Setiap tahun aku menyempatkan untuk pulang kampung setidaknya tiga
kali, yaitu saat Natal, Paskah dan Lebaran. Dalam tiap kesempatan pulang
kampung memang sering kutemui hal-hal baru. Jalan tanah yang becek saat hujan
sekarang berubah menjadi jalan beraspal, beberapa teman sekolahku sekarang
sudah dipanggil kakek lantaran sudah punya cucu dan rumah-rumah baru
bermunculan di sepanjang jalan kampungku meski awalnya dulu adalah kebonan yang penuh dengan pepohonan. Pemuda-pemudi
yang lalu lalang di jalan depan rumah juga tak banyak yang kukenal meskipun
mereka sebenarnya adalah anak dari warga kampungku.
Tetangga seberang jalan juga semakin banyak. Namun banyaknya
tetangga tidak menambah keakraban ketetanggaan kami. Kami bertegur sapa
seperlunya saja. Tidak jarang kami yang sebenarnya tetanggaan ini melintas di
jalan depan rumah dengan sepeda motor tanpa menoleh sama sekali ke tetangga
kanan kiri untuk saling bertegur sapa. Tak kutemui lagi budaya ngertakne (menyambut tamu atau orang
yang lama tidak ketemu dengan menayakan bagaimana kabarnya) yang merupakan
kebiasaan khas masyarakat desa. Tetangga seberang jalan yang kusapa hanya
membalas dengan anggukan dan senyum kecil tanpa secuilpun kata terlontar.
Mungkin kata-kata juga tak terlalu berguna karena gemuruh suara kendaraan yang
melintas di jalan tak memberi kesempatan bagi suara percakapan bisa terdengar
di telinga dengan jelas. Jalan depan rumah yang sudah beraspal ini seakan
menjadi pembatas interaksi sosial kedesaan kami. Kupandangi jalan dan
kubayangkan saat-saat manakala jalan ini masih berupa jalan tanah.

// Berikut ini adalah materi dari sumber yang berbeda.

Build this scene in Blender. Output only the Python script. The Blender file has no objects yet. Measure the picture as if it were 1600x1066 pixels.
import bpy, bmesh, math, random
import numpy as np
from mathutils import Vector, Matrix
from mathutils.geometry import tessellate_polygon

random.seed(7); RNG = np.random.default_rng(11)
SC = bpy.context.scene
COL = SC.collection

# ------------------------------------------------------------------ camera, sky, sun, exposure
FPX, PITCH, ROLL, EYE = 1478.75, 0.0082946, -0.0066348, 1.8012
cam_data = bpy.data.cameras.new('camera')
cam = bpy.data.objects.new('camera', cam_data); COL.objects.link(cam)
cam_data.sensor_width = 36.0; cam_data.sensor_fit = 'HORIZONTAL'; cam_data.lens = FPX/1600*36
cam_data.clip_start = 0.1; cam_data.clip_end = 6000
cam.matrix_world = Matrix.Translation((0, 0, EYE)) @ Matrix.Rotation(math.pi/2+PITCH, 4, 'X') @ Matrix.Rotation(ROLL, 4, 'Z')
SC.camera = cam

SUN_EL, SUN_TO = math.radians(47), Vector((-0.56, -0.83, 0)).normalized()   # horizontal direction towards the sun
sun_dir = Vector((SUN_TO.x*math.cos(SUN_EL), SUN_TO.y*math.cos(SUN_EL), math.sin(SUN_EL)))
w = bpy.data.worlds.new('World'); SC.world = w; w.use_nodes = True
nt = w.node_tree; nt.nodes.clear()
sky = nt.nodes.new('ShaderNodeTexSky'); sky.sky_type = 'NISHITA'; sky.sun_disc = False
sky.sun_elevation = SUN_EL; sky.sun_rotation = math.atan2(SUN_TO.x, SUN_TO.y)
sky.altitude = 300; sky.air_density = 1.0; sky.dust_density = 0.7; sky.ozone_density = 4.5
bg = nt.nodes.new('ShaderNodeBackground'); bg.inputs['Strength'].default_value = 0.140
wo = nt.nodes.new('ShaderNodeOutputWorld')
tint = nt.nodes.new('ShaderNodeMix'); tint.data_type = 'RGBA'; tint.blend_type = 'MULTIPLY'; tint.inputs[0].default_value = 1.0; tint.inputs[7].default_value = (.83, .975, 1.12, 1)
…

Masih bisa kuingat bebatuan yang menghiasi jalan. Di ujung jalan
ada tanjakan yang bisa sangat licin saat hujan tiba. Samping kanan dan kiri
jalan ada banyak juglangan ( lobang galian untuk menahan air) dengan jarak sekitar
100 meteran. Meski demikian, warga sangat kenal dengan jalan ini sehingga
jarang sekali terjadi ada orang terpeleset di tanjakan atau terperosok di juglangan. Orang juga sangat nyaman
berjalan di malam hari meski jalan gelap gulita karena listrik belum masuk ke
kampung. Jarang terlihat mobil yang lewat jalan ini, biasanya cuma satu atau
dua sepeda motor saja yang lewat. Yang terbanyak adalah pengguna sepeda pancal
dan pejalan kaki. Rumah masih tidak terlalu padat. Di antara rumah satu dengan
rumah lain selalu ada jalan setapak penghubung, bahkan di jalan depan rumah itu
ada alur jalur jalan laki yang melintas di jalan utama yang menandakan bahwa
interaksi antara warga kampung cukup intensif. Meski masih berupa jalan tanah,
tetapi jalan depan rumah ini menjadi jalan penting bagi warga.
Jembatan penghubung kampung juga sudah jadi sehingga akses ke
pasar ataupun ke tempat praktik mantri kesehatan menjadi kelih mudah.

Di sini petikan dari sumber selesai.